A joint statement from Seoul and Washington affirmed that the exercises’ conclusion and their replacement with scaled-down versions “reflected our desire to reduce tension and support our diplomatic efforts to achieve complete denuclearization of the Korean Peninsula in a final, fully verified manner.”

Perhaps indicative of his stated intention to maintain dialogue with Pyongyang in an atmosphere of continued calm, Trump added in his tweet on Sunday that pausing exercises with Seoul would be “a good thing” to reduce tensions with the North, confirming speculation surrounding the timing of the cancellations.

The North would almost inevitably slam South Korea and the United States every spring when the allies began their joint exercises, which Pyongyang views as rehearsals for an invasion of its territory.

Many analysts noted that Trump and his administration were pulling the plug on the exercises to preserve the tenuous detente achieved with North Korea in recent months that now faces an uncertain future with the collapse of the second summit in Hanoi.

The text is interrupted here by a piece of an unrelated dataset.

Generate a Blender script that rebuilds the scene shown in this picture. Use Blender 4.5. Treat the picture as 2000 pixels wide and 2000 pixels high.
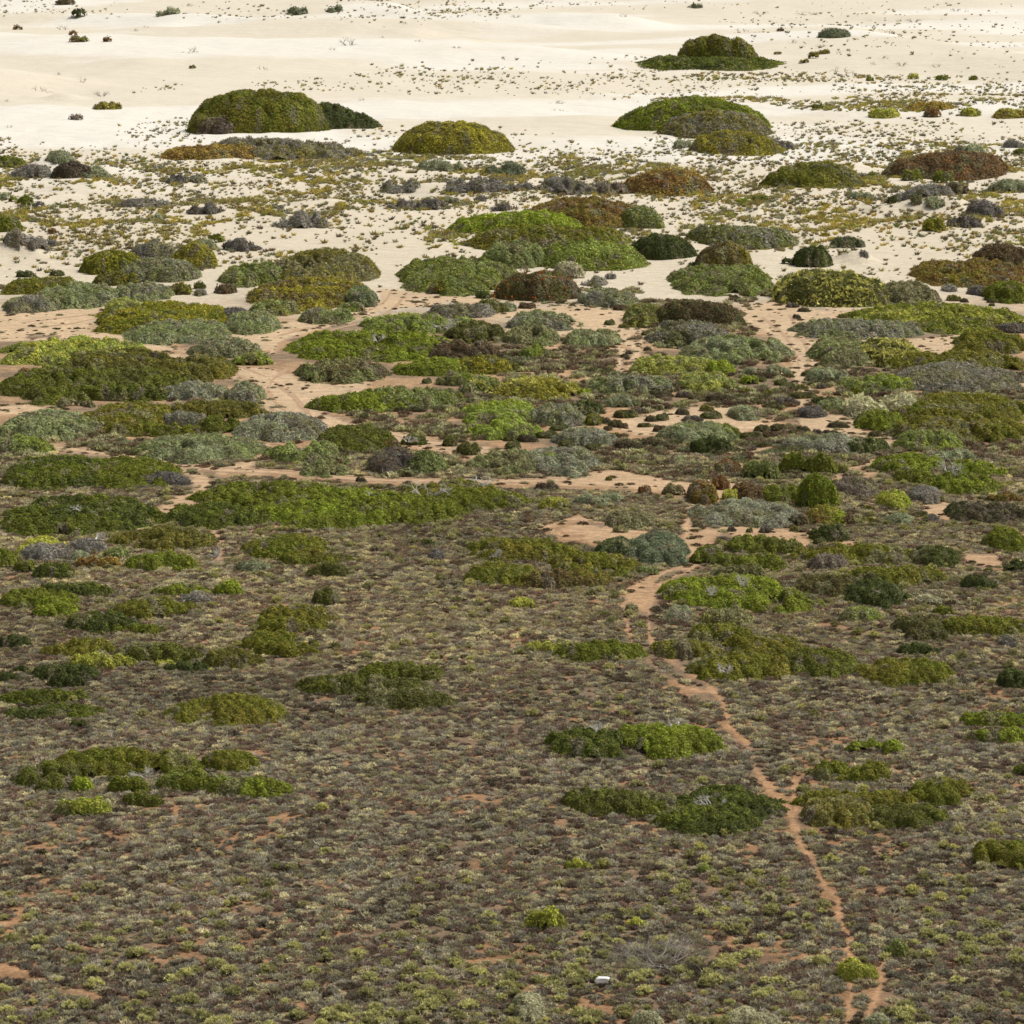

John Bolton, Trump’s national security advisor, tried to put positive spin on the results of the summit in a series of morning talk shows with U.S. broadcasters on Monday, as criticism of the administration builds in Washington and abroad.

Saying he did not consider the summit a failure, Bolton told CBS News that Trump was “not desperate for a deal - not with North Korea, not with anybody if it’s contrary to American national interests.”

The primary disagreement that led to the breakdown of the talks, Bolton said, was the “very limited concession” that the North was willing to offer in the form of scrapping an aging nuclear reactor at Yongbyon and some of their nuclear enrichment and reprocessing capabilities. “In exchange, they wanted substantial relief from the sanctions,” he added.

Trump appeared to have a different view of why he chose to walk away from a deal with Kim. “For the Democrats to interview in open hearings a convicted liar & fraudster, at the same time as the very important Nuclear Summit with North Korea, is perhaps a new low in American politics and may have contributed to the ‘walk,’” he wrote, in reference to the testimony from his former lawyer and fixer, Michael Cohen, at the U.S. House of Representatives Wednesday.

“Never done when a president is overseas. Shame!” Trump added.